Thursday, October 16, 2008

The financial crisis: nothing new

As I said earlier, I was reading Peter Ackroyd's new biography of Poe (highly recommended, solidly written and short and seems to contain everything one needs to know about Poe, if one's not a scholar) and I noticed that there were at least two grave financial crises during Poe's lifetime - which was short, only 40 years, as all the readers surely know. And the both crises seemed to fasten Poe's demise.

Now there's another financial crisis on. As I was reading Ackroyd's book, I said to Elina that why everyone still thinks capitalism is a good way to handle economy when it seems that the tendency to break down and go into a crisis is inherently built into it. I don't think there were any financial crises during the era 1930-1980 when the economy was regulated heavily throughout the world, starting from the Roosevelt era United States. (And the financial growth was steadier and even faster than it was before the current crisis.) These post-1980 crises started when the regulation ceased - and that was a deliberate decision from the politicians, not just some freak coincidence or a sign of the market's own will. After 1989 there have been at least three global financial crises - in twenty years!

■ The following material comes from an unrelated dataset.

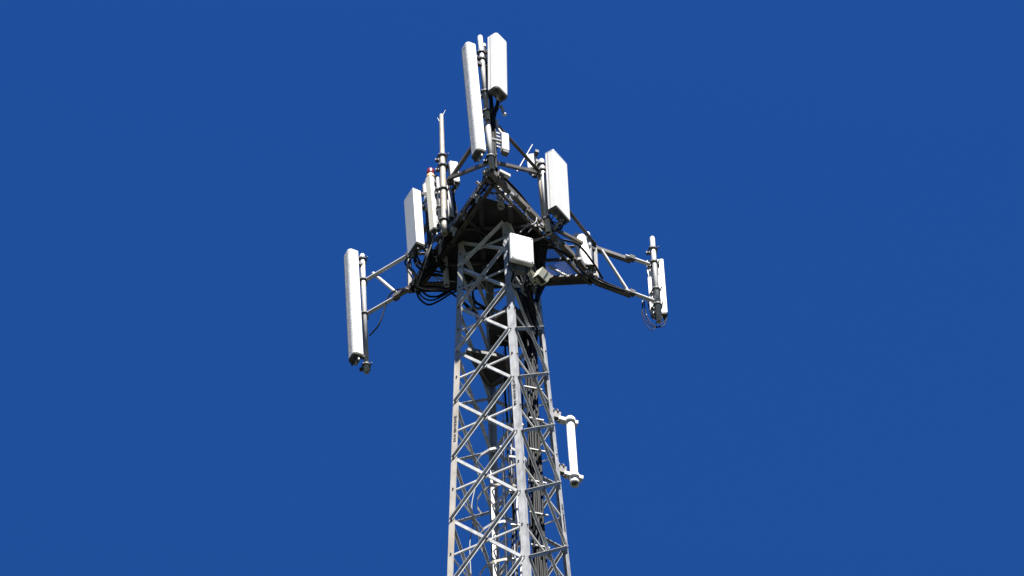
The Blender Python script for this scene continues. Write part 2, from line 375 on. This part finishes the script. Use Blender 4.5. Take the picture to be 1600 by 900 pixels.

And still people think that capitalism is a good system! (Of course the era 1930-1980 contained a world war, the Cold War, lots of international conflicts throughout the world etc., lots of political suppression, but in the Western world, or in the free countries, if you will, and especially in the Nordic countries, many things were better than they are now.)

PS. Hmm.. did I mention the Poe biography only in a comment on Patti Abbott's blog?

4 comments:

pattinase (abbott) said...

I'm with you: regulate the hell our of it. Slow growth beats misery.

Anders E said...

Could someone tell me why the the Swedish currency is sinking like a stone at the moment? I mean, we have a budget surplus and a trade surplus (always had), a rapidly shrinking national debt and very solid banking (we learned our lesson around 1992-3) and yet the USD and the Euro are both skyrocketing at the moment.
Yeah, I know - in these times of turmoil, investors tend to stick to the big currencies. But wait - aren't these "investors" the same kind of bozos that put us in the mess we're in at the moment?

I voted for the communists in 1985 (yep, bona fide communists, pre-perestroika). I still don't regret it one bit.

Juri said...

Sorry, Anders - even though I wrote on economics, I really do know too little on it to comment on your question. But what I know is that I've voted for communists, too. One or two times. Mostly I've voted the non-radical Left and occasionally the Green Party. (Which in Finland isn't considered Leftist, as in other parts of Europe.)

Anders E said...

Ah, my question was essentially rhetorical.

I would certainly not label myself a communist. It's just that some election years I feel our dear social democrats need a good hard kick in the arse. The Greens? Hmm... The Swedish Greens are perhaps a bit too anti-union.

Btw, this year's Nobel prize winner in Economics, Paul Krugman, has a blog. I like it. The guy even has a sense of humour.